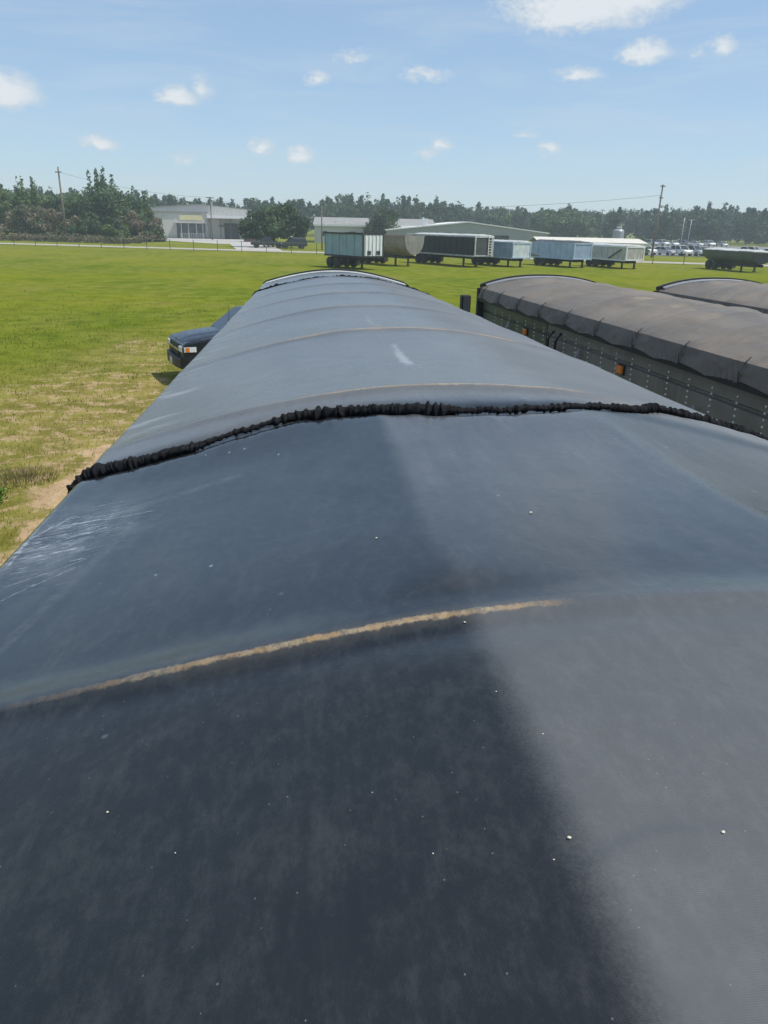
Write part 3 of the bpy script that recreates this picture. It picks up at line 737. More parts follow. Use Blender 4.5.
pw, ps, pg, pb, pd = cpaint('white car paint', (.74, .74, .73)), cpaint('silver car paint', (.42, .44, .46)), cpaint('grey car paint', (.16, .17, .18)), cpaint('blue car paint', (.05, .08, .16)), cpaint('near black car paint', (.018, .02, .025))
FR = [(61.6, 142.5, 'suv', pw, 'white sport utility car, leftmost of the front row of parked cars'), (65.6, 143.2, 'saloon', ps, 'silver saloon car right of the white utility car in the front row'),
      (68.2, 141.8, 'suv', pw, 'white utility car right of the leaning pole, third in the front row'), (71.0, 142.6, 'suv', ps, 'silver utility car in the front row beside a dark saloon'),
      (73.4, 143.0, 'saloon', pg, 'dark grey saloon car, right end of the front row')]
for i, (x, y, k, m, l) in enumerate(FR): car(k, m, (x, y, .02), R(-70 + 12 * math.sin(i * 2.1)), l)
BR = [(100, 'saloon', pw, 'white saloon far back, leftmost in the back row of the car park'), (104, 'suv', ps, 'silver utility car in the back row, second from its left end'), (108.5, 'suv', pw, 'white utility car in the back row, third from its left end'), (112.5, 'saloon', pw, 'white saloon in the back row between two utility cars'),
      (116.5, 'suv', pg, 'grey utility car in the back row, fifth from its left end'), (121, 'saloon', pw, 'white saloon near the right end of the back row'), (126, 'suv', pw, 'white utility car far back behind the green rounded trailer'), (131, 'saloon', ps, 'silver saloon, right end of the back row behind the green trailer')]
for i, (x, k, m, l) in enumerate(BR): car(k, m, (x, 236 + .3 * (x - 100), .02), R(-75 + 15 * math.sin(i * 1.7)), l)
for i, (x, y, k, m, l) in enumerate([(81.5, 141, 'suv', pw, 'white utility car behind the right end of the green rounded trailer'), (85.5, 141.5, 'saloon', pw, 'white saloon at the right edge of the photograph behind the green trailer')]): car(k, m, (x, y, .02), R(-60), l)
jp = car('suv', pd, (-1.9, 143.2, .02), R(-165), 'dark jeep with a row of lamps on its roof, under the right dense tree', None, 'jeep', 'parked_jeep')
mb = MB(); mb.tube([(.3, -.62, 1.9), (.3, .62, 1.9)], .03, 6); mb.box(.27, .33, -.6, -.56, 1.75, 1.9); mb.box(.27, .33, .56, .6, 1.75, 1.9); mb.build('lamp_bar', m_under, jp)
for y in (-.5, -.17, .17, .5): MB().lathe_y([(.03, y - .1), (.1, y - .1), (.1, y + .1), (.03, y + .1)], .3, 1.97, 10).build('roof_lamp', m_lens, jp)
car('pickup', pd, (-6.4, 143.6, .02), R(176), 'dark pickup parked in shade under the middle dense tree', None, 'pickup', 'parked_pickup')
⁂
WHAT NEEDS TO BE DONE
Transcribe the material as is, with images omitted.

EXPECTED OUTPUT
Write part 3 of the bpy script that recreates this picture. It picks up at line 737. More parts follow. Use Blender 4.5.
pw, ps, pg, pb, pd = cpaint('white car paint', (.74, .74, .73)), cpaint('silver car paint', (.42, .44, .46)), cpaint('grey car paint', (.16, .17, .18)), cpaint('blue car paint', (.05, .08, .16)), cpaint('near black car paint', (.018, .02, .025))
FR = [(61.6, 142.5, 'suv', pw, 'white sport utility car, leftmost of the front row of parked cars'), (65.6, 143.2, 'saloon', ps, 'silver saloon car right of the white utility car in the front row'),
      (68.2, 141.8, 'suv', pw, 'white utility car right of the leaning pole, third in the front row'), (71.0, 142.6, 'suv', ps, 'silver utility car in the front row beside a dark saloon'),
      (73.4, 143.0, 'saloon', pg, 'dark grey saloon car, right end of the front row')]
for i, (x, y, k, m, l) in enumerate(FR): car(k, m, (x, y, .02), R(-70 + 12 * math.sin(i * 2.1)), l)
BR = [(100, 'saloon', pw, 'white saloon far back, leftmost in the back row of the car park'), (104, 'suv', ps, 'silver utility car in the back row, second from its left end'), (108.5, 'suv', pw, 'white utility car in the back row, third from its left end'), (112.5, 'saloon', pw, 'white saloon in the back row between two utility cars'),
      (116.5, 'suv', pg, 'grey utility car in the back row, fifth from its left end'), (121, 'saloon', pw, 'white saloon near the right end of the back row'), (126, 'suv', pw, 'white utility car far back behind the green rounded trailer'), (131, 'saloon', ps, 'silver saloon, right end of the back row behind the green trailer')]
for i, (x, k, m, l) in enumerate(BR): car(k, m, (x, 236 + .3 * (x - 100), .02), R(-75 + 15 * math.sin(i * 1.7)), l)
for i, (x, y, k, m, l) in enumerate([(81.5, 141, 'suv', pw, 'white utility car behind the right end of the green rounded trailer'), (85.5, 141.5, 'saloon', pw, 'white saloon at the right edge of the photograph behind the green trailer')]): car(k, m, (x, y, .02), R(-60), l)
jp = car('suv', pd, (-1.9, 143.2, .02), R(-165), 'dark jeep with a row of lamps on its roof, under the right dense tree', None, 'jeep', 'parked_jeep')
mb = MB(); mb.tube([(.3, -.62, 1.9), (.3, .62, 1.9)], .03, 6); mb.box(.27, .33, -.6, -.56, 1.75, 1.9); mb.box(.27, .33, .56, .6, 1.75, 1.9); mb.build('lamp_bar', m_under, jp)
for y in (-.5, -.17, .17, .5): MB().lathe_y([(.03, y - .1), (.1, y - .1), (.1, y + .1), (.03, y + .1)], .3, 1.97, 10).build('roof_lamp', m_lens, jp)
car('pickup', pd, (-6.4, 143.6, .02), R(176), 'dark pickup parked in shade under the middle dense tree', None, 'pickup', 'parked_pickup')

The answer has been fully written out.